Schmidt Marine maintains that while fishing, fisheries science and fisheries conservation are rife with conflict, controversy and complications, fisheries can become more sustainable with new and improved tools. 

These, it offers, could range from new types of fishing gear or gear improvements, to new methods of gathering fisheries-related data, to the application of existing tools in new ways.

“Ocean technology is at a critical point. While in many ways ocean health is declining rapidly, current technological capabilities make it possible to envision—to a greater extent than ever before—new ways to enable substantial improvements,” Schrope said. “And there are numerous success stories that we can celebrate and learn from.”

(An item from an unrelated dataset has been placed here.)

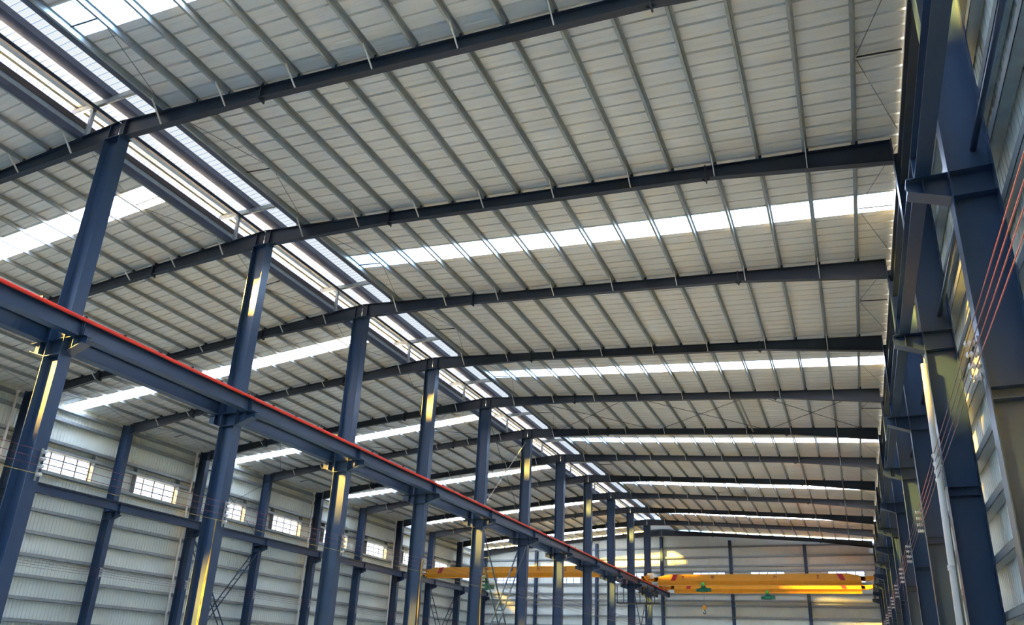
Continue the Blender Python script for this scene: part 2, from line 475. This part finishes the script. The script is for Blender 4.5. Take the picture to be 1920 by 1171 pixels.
# ------------------------------------------------------------------ eave members
for n in range(-1, N):
    x, ya, yb = 2.56, FY(n) + .22, FY(n + 1) - .22
    wh = 'before the first column' if n < 0 else f'after the {ORD[n]} column'
    o = MB().box(x - .01, x + .01, ya, yb, 15.3, 15.94).box(x - .1, x + .1, ya, yb, 15.94, 15.955).box(x - .1, x + .1, ya, yb, 15.285, 15.3).build('eave_beam', M['rafter'])
    top(o, f'dark steel eave beam between near aisle column heads, {wh}', 'beam', 'eave beams')
gm = MB()
for y0, y1 in ((FY(-1), FY(N)),):
    gm.prism([(2.645, y0, 16.55), (2.645, y0, 17.17), (2.66, y0, 17.17), (2.66, y0, 16.565), (3.38, y0, 16.565), (3.38, y0, 17.1), (3.395, y0, 17.1), (3.395, y0, 16.55)], (0, y1 - y0, 0))
top(gm.build('eave_gutter', M['galv']), 'galvanised box gutter along the near aisle eave', 'gutter')

# tie tubes between the near wall columns
for n in range(-1, 6):
    mb = MB().tube((2.9, FY(n) + .02, 11.08), (2.9, FY(n + 1) - .02, 11.08), .06, 10)
    wh = 'before the first column' if n < 0 else f'after the {ORD[n]} column'
    top(mb.build('tie_tube', M['steel'], None, True), f'thin steel tube tying the near aisle wall columns, {wh}', 'tie tube', 'wall tie tubes')

# ------------------------------------------------------------------ wall girts
ZL_ = [2.05, 3.1, 4.42, 5.74, 7.0, 8.4, 9.8, 11.1, 12.25, 13.78, 14.33, 15.85, 16.62]
ZR_ = [1.9, 3.2, 4.5, 5.75, 7.05, 8.4, 9.8, 11.15, 12.25, 13.78, 14.9, 16.2]
def girt(side, x, dx, z, k, tot):
    mb = MB(); s = 1 if dx > 0 else -1
    xa, xb = x, x + dx
    mb.box(min(xa, xa + s * .012), max(xa, xa + s * .012), FY(-1), YE, z - .1, z + .1)           # web
    mb.box(min(xa, xb), max(xa, xb), FY(-1), YE, z - .1, z - .088); mb.box(min(xa, xb), max(xa, xb), FY(-1), YE, z + .088, z + .1)
    o = mb.build('wall_girt', M['galv'])
    top(o, f'galvanised girt along the {side} aisle wall, {ORD[tot - 1 - k]} below the eave', 'girt', f'{side} aisle wall girts')
for k, z in enumerate(ZL_): girt('far', LO - .01, WL - LO + .05, z, k, len(ZL_))
for k, z in enumerate(ZR_): girt('near', RO + .01, WR - RO - .05, z, k, len(ZR_))
ZE_ = [1.9, 3.2, 4.6, 5.9, 7.1, 8.35, 9.7, 10.3, 11.1, 12.3, 13.8, 14.4, 15.52, 16.75]
for k, z in enumerate(ZE_):
    xh = RIDGE + (18.9 - z) / .0815
    x0, x1 = max(LO, 2 * RIDGE - xh + .3), min(RO, xh - .3)
    mb = MB().box(x0, x1, WE - .20, WE - .188, z - .1, z + .1).box(x0, x1, WE - .2, WE - .03, z - .1, z - .088).box(x0, x1, WE - .2, WE - .03, z + .088, z + .1)
    top(mb.build('gable_girt', M['galv']), f'galvanised girt across the far gable wall, {ORD[len(ZE_) - 1 - k]} from the top', 'girt', 'gable girts')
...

While the initiative does not have a specific regional focus, Schmidt Marine advises that it is seeking technologies that have the potential to enable improvements in multiple regions, especially areas where management and monitoring resources are most limited. 

Selected projects will reflect a strong understanding of the political structures of target deployment regions, it said. Additionally, it wants the projects to be well grounded in both the realities of fishing and fisheries science and management, and in the case of new gear or gear improvements, they should offer benefits to fishermen that make adoption feasible. 

The initiative also encourages applications from individuals and groups who do not typically work on ocean issues, such as companies with technologies for other applications that offer potential in fisheries. 

University researchers, non-profit organisations and for-profit companies, including commercial fishing groups, are all eligible to apply.